Mille passi indietro; uno per ogni applauso, sorriso ed esultanza in Senato per non aver nemmeno fatto passare all’esame gli articoli contenuti nel Ddl Zan. Mille passi indietro; che hanno mostrato a tutto il mondo un’Italia non solo retrograda, ma anche ignorante.

Perché più forte della paura, ahimè, c’è solo l’ignoranza.

Non quella letterale, determinata dalla mancanza di istruzione. Quanto piuttosto quella colpevole e piena di superbia di chi si erge a giudice delle vite altrui senza cognizione di causa. Di chi si crede migliore degli altri solo perché non vuole accettare che ci siano altre strade oltre alla propria.

Cambiare le cose è possibile? Noi crediamo di sì.

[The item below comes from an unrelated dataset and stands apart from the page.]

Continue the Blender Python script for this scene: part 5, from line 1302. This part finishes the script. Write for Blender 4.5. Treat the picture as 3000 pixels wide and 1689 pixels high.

Qualche giorno fa, durante una live su Twitch con Marco Frongia e Sofia Smiderle, ci siamo confrontati sulle battaglie che i Millennial e la generazione Z stanno portando avanti assieme.

Tra il tema dell’ecologia e quello della battaglia per i diritti di tutti, Sofia ha detto una frase che ci ha ridato speranza e che rappresenta un po’ tutto quello per cui stiamo lottando da tanti anni.

Ci ha raccontato che oggi – almeno tra i suoi coetanei della generazione Z – c’è molta più consapevolezza di cosa è giusto e di cosa non lo sia. Non solo quando si tratta di discriminazioni evidenti e dolose ma anche (cosa più importante) quando qualcuno pronuncia frasi infelici o battute stereotipate con leggerezza. E quando questo accade non cade solo il silenzio ma, anzi, le persone prendono attivamente la parola: “Fermati, stai oltrepassando il limite“.

Far passare una legge che tuteli attivamente e formalmente tutti, e che punisca chi si permette di discriminare gli altri è fondamentale. Non si tratta di libertà di pensiero: si tratta di malafede.

Ma ancor più importante di una legge è il cambiamento di mentalità ciò che serve.

E quello – seppur a piccoli passi ma pieni di speranza – sta già avvenendo.